* PROBLEM TO WORK ON *
For each line below that contains the string "scene", copy that line.

* STORED DATA *
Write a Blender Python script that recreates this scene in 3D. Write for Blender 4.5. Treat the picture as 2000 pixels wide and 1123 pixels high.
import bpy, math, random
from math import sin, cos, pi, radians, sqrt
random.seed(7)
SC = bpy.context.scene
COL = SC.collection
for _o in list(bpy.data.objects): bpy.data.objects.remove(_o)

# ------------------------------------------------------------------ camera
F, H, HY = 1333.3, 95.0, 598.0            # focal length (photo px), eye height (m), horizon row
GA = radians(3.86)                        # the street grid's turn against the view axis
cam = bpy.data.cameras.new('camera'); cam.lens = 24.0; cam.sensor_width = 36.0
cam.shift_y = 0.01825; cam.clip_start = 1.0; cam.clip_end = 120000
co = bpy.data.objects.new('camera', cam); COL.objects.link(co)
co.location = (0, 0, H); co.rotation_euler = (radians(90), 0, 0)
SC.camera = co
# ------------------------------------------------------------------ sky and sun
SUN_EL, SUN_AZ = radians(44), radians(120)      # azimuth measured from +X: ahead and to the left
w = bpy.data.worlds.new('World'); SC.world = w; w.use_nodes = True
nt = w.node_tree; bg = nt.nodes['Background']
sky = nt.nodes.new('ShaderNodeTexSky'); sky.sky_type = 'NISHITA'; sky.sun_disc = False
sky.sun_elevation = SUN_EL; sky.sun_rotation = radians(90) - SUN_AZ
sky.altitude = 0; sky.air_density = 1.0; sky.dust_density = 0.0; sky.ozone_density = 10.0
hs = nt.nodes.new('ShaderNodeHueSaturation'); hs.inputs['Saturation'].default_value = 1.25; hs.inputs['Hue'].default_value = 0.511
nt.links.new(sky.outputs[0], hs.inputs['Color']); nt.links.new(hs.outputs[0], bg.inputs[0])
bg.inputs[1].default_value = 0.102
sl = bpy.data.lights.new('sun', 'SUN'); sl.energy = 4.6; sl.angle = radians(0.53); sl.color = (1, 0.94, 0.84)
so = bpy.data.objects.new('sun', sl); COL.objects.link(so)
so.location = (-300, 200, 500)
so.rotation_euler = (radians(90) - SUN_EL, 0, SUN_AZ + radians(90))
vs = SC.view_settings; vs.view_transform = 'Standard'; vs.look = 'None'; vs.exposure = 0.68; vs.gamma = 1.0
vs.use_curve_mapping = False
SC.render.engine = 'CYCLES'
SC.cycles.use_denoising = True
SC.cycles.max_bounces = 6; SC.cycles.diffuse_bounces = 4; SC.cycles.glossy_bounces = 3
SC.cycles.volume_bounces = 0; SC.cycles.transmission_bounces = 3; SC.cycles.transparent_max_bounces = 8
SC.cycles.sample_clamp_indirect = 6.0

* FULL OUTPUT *
Write a Blender Python script that recreates this scene in 3D. Write for Blender 4.5. Treat the picture as 2000 pixels wide and 1123 pixels high.
SC = bpy.context.scene